Hukuki açıdan mesele, uluslararası normlarla da doğrudan çelişmektedir. Birleşmiş Milletler Medeni ve Siyasal Haklar Sözleşmesi’nin 1. maddesi, her halkın kendi kaderini tayin hakkını tanır. Aynı şekilde 1992 tarihli BM Ulusal veya Etnik, Dinsel ve Dilsel Azınlıklara Mensup Kişilerin Hakları Bildirgesi, herhangi bir topluluğun kimliğini inkâr etmeyi açık bir hak ihlali olarak tanımlar. Dolayısıyla, Türk kimliği “Türkiyeli” kavramı altında eritilmek istemediğinde bu hakkı kullanabiliyorsa, Kürt milletinin de “Türk değiliz, Kürdüz” deme hakkı aynı ölçüde meşrudur. Bu hakkın reddi, yalnızca siyasal değil, hukuki açıdan da gayrimeşrudur.
Bugün Kemalist milliyetçilerin “Biz Türkiyeli değiliz, Türk’üz!” çıkışı, aslında bir asırdır Kürt milletinin haykırdığı gerçeğin teyididir: Aidiyet zorla inşa edilemez. Kürtler, kendilerini Türk hissetmiyor; tarihsel hafızaları, dilsel süreklilikleri ve kültürel varlıklarıyla ayrı bir millet olarak yaşıyor. Eğer Türk milliyetçiliği kendi kimliğini koruma hakkını savunuyorsa, Kürt milletine de aynı hak tanınmalıdır. Aksi halde bu, basit bir kimlik tercihi değil, “bizim kimliğimiz meşru, sizin kimliğiniz suçtur” diyen kolonyal bir üstünlük söyleminin devamıdır.
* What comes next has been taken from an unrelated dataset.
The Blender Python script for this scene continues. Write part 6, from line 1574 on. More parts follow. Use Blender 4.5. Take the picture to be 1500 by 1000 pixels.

Gerçek eşitlik, kimsenin kendisini ait hissetmediği bir kimliğe zorlanmadığı bir siyasal düzenle mümkündür. Bugün Türk kimliğini “Türkiyeli” kavramına karşı savunanlar, yüz yıl boyunca Kürtlere “Türk üst kimliği” dayatmış olmanın çelişkisiyle yüzleşmek zorundadır. Çünkü ulusal kimlik, gönüllülük temelinde inşa edildiğinde bir anlam taşır; zorla giydirilen kimlik ise kimlik değil, inkârdır.